Um dia, em 1956, eu vi as fortes pancadas de Beethoven e Stravinsky desembocarem num violento verão e num enganador 4/4 que continha, no início de uma simples música popular, um 3/8, um 1/8, quiálteras e et céteras, todos contidos e camuflados no 4/4. Era fogo, alegria e verão.
Sentado no cinema Excelsior, na Bahia, eu assistia à introdução do filme "No Balanço das Horas". Bill Halley tocava "Rock around the Clock". Impossível não chorar. Impossível ver a prova cabal de que Newton tivesse razão sobre Copérnico e Ptolomeu, ver uma tese tão grande como aquela resumida numa canção, sem chorar.
Os blocos musicais que Beethoven usara em tempos fortes, transformando a orquestra num tambor primevo, Stravinsky os extremou em compassos irregulares e complexos. Agora, ali, em "Rock around the Clock", eram mais violentos por serem a base dos compassos de uma prosaica canção popular.
Bill Halley os colocava em contratempos -infernais para a cabeça dos músicos da época. Naquele momento, tive a exata sensação de que as forças estavam soltas, de que o grande bloco de massa que é a Terra não tinha nada para se apoiar a não ser a própria queda no espaço e o conjunto inseguro dos astros, todos viajando numa aparente desordem extremamente perigosa. Era, de uma só vez, verão, sangue, fogo, medo, lágrima e alegria. Era o rock.

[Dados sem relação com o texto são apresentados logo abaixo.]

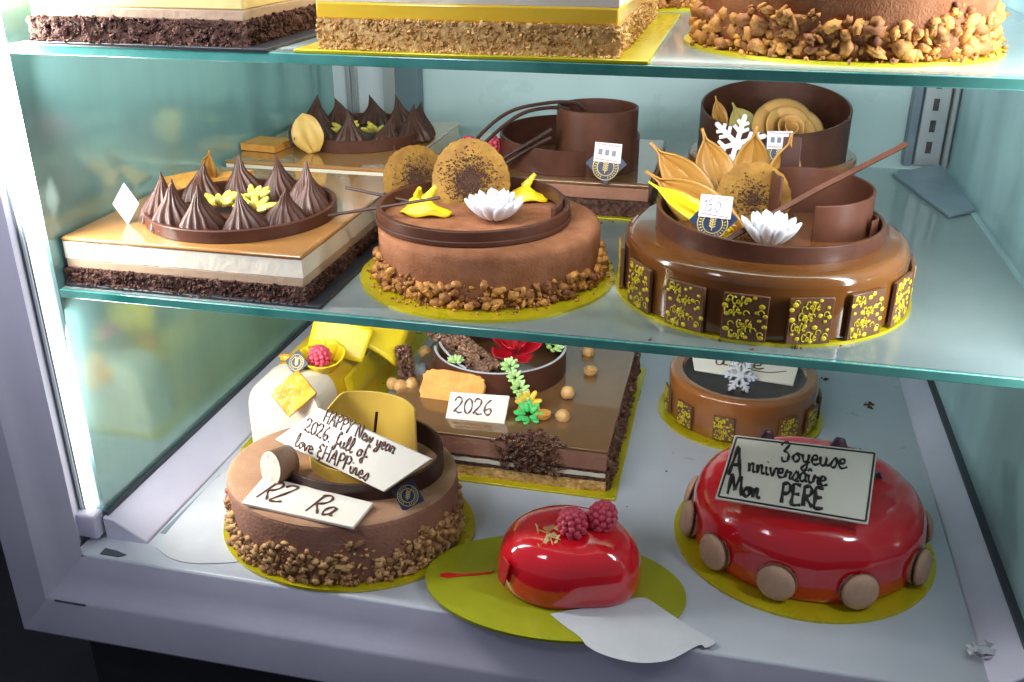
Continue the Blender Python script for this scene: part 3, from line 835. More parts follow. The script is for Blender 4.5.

Quando um gênero musical nasce, é assim.
2.
Sobreviverá, aleijado, à música eletrônica e à world music.
3.
Um dia ele se relacionou com a música popular como fogo. Hoje não pode nem ser chamado de água -elemento muito nobre.

Marcelo Nova
É cantor e compositor. Em março, lançará "Tijolo na Vidraça" (gravadora Som Livre), caixa com quatro CDs que faz a retrospectiva de sua carreira e inclui músicas inéditas.

Tom Zé
É cantor e compositor. Acaba de lançar o CD "Jogos de Armar -Faça Você Mesmo" (gravadora Trama), que traz, entre outras, a música inédita "A Chegada de Raul Seixas e Lampião no FMI".